Aim
Your copy of the material must match it exactly, except that pictures are dropped.

Dataset content
☆ ☆ ☆ ☆ ☆ ☆ ☆

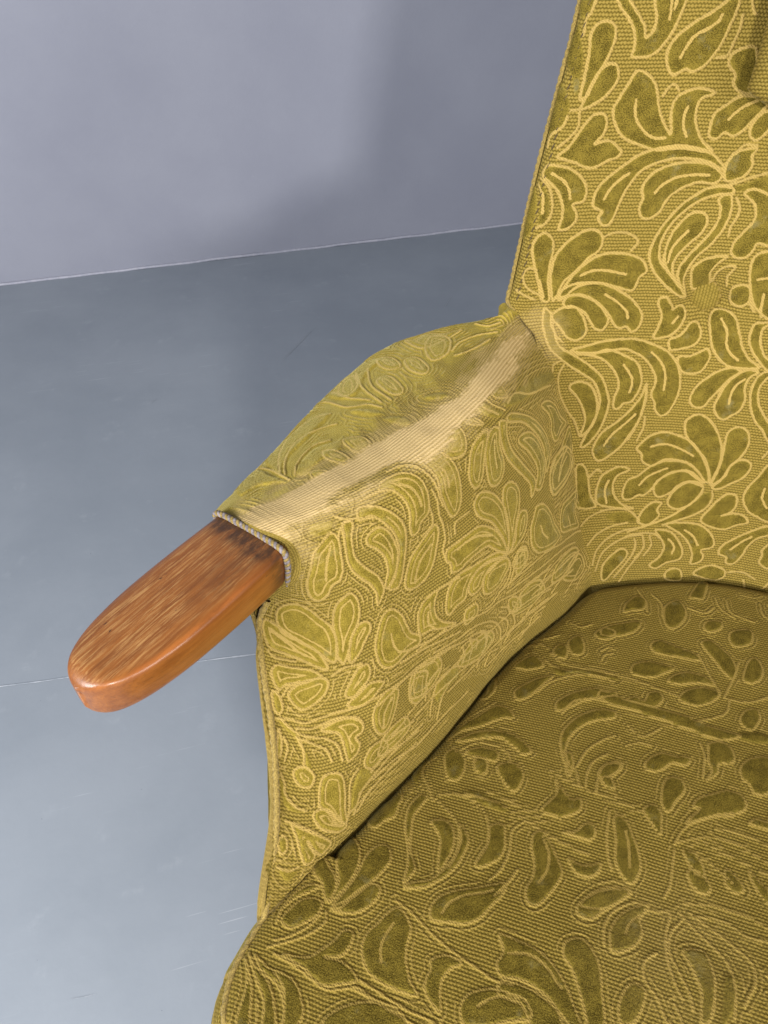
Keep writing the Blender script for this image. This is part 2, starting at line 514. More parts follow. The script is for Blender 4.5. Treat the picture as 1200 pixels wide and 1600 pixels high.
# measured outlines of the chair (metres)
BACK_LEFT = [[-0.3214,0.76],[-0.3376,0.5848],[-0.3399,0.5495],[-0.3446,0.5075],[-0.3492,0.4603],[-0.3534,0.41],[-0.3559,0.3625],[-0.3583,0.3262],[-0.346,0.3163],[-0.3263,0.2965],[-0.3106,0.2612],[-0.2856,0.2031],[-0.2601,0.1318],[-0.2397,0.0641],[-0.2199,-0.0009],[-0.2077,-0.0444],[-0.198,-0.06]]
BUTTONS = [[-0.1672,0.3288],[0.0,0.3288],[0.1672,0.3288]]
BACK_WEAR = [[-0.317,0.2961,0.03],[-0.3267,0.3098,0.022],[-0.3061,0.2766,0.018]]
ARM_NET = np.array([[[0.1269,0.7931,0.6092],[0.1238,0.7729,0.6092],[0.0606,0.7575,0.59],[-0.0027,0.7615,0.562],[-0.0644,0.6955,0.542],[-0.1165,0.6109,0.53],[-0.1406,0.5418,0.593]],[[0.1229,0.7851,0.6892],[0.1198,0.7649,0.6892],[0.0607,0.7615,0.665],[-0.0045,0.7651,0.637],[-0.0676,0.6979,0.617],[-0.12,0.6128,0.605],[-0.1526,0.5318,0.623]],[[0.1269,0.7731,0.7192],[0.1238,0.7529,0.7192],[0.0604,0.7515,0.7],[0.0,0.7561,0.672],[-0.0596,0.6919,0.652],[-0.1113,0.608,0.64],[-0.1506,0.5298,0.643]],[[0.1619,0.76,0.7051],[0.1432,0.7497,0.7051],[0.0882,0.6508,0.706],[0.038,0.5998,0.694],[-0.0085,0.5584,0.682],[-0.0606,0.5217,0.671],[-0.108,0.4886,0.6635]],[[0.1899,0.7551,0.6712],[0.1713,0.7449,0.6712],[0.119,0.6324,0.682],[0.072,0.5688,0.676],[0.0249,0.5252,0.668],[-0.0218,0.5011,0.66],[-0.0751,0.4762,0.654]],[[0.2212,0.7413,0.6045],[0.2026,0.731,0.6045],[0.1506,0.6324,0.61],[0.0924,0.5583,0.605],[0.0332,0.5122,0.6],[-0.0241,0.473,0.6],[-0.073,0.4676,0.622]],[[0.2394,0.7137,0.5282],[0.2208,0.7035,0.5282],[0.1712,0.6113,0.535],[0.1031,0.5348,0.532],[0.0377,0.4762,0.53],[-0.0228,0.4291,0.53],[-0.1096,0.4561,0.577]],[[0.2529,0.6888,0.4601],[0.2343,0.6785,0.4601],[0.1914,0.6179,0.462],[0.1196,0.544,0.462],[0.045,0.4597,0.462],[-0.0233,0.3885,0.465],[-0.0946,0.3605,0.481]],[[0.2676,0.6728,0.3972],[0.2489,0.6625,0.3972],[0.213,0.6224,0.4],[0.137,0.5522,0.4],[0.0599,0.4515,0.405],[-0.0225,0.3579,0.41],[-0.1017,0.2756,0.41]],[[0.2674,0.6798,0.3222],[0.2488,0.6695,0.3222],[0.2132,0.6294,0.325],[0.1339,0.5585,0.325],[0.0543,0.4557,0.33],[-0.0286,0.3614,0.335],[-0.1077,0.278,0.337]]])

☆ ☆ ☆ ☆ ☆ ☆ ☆

Answer to the exercise
Keep writing the Blender script for this image. This is part 2, starting at line 514. More parts follow. The script is for Blender 4.5. Treat the picture as 1200 pixels wide and 1600 pixels high.
# measured outlines of the chair (metres)
BACK_LEFT = [[-0.3214,0.76],[-0.3376,0.5848],[-0.3399,0.5495],[-0.3446,0.5075],[-0.3492,0.4603],[-0.3534,0.41],[-0.3559,0.3625],[-0.3583,0.3262],[-0.346,0.3163],[-0.3263,0.2965],[-0.3106,0.2612],[-0.2856,0.2031],[-0.2601,0.1318],[-0.2397,0.0641],[-0.2199,-0.0009],[-0.2077,-0.0444],[-0.198,-0.06]]
BUTTONS = [[-0.1672,0.3288],[0.0,0.3288],[0.1672,0.3288]]
BACK_WEAR = [[-0.317,0.2961,0.03],[-0.3267,0.3098,0.022],[-0.3061,0.2766,0.018]]
ARM_NET = np.array([[[0.1269,0.7931,0.6092],[0.1238,0.7729,0.6092],[0.0606,0.7575,0.59],[-0.0027,0.7615,0.562],[-0.0644,0.6955,0.542],[-0.1165,0.6109,0.53],[-0.1406,0.5418,0.593]],[[0.1229,0.7851,0.6892],[0.1198,0.7649,0.6892],[0.0607,0.7615,0.665],[-0.0045,0.7651,0.637],[-0.0676,0.6979,0.617],[-0.12,0.6128,0.605],[-0.1526,0.5318,0.623]],[[0.1269,0.7731,0.7192],[0.1238,0.7529,0.7192],[0.0604,0.7515,0.7],[0.0,0.7561,0.672],[-0.0596,0.6919,0.652],[-0.1113,0.608,0.64],[-0.1506,0.5298,0.643]],[[0.1619,0.76,0.7051],[0.1432,0.7497,0.7051],[0.0882,0.6508,0.706],[0.038,0.5998,0.694],[-0.0085,0.5584,0.682],[-0.0606,0.5217,0.671],[-0.108,0.4886,0.6635]],[[0.1899,0.7551,0.6712],[0.1713,0.7449,0.6712],[0.119,0.6324,0.682],[0.072,0.5688,0.676],[0.0249,0.5252,0.668],[-0.0218,0.5011,0.66],[-0.0751,0.4762,0.654]],[[0.2212,0.7413,0.6045],[0.2026,0.731,0.6045],[0.1506,0.6324,0.61],[0.0924,0.5583,0.605],[0.0332,0.5122,0.6],[-0.0241,0.473,0.6],[-0.073,0.4676,0.622]],[[0.2394,0.7137,0.5282],[0.2208,0.7035,0.5282],[0.1712,0.6113,0.535],[0.1031,0.5348,0.532],[0.0377,0.4762,0.53],[-0.0228,0.4291,0.53],[-0.1096,0.4561,0.577]],[[0.2529,0.6888,0.4601],[0.2343,0.6785,0.4601],[0.1914,0.6179,0.462],[0.1196,0.544,0.462],[0.045,0.4597,0.462],[-0.0233,0.3885,0.465],[-0.0946,0.3605,0.481]],[[0.2676,0.6728,0.3972],[0.2489,0.6625,0.3972],[0.213,0.6224,0.4],[0.137,0.5522,0.4],[0.0599,0.4515,0.405],[-0.0225,0.3579,0.41],[-0.1017,0.2756,0.41]],[[0.2674,0.6798,0.3222],[0.2488,0.6695,0.3222],[0.2132,0.6294,0.325],[0.1339,0.5585,0.325],[0.0543,0.4557,0.33],[-0.0286,0.3614,0.335],[-0.1077,0.278,0.337]]])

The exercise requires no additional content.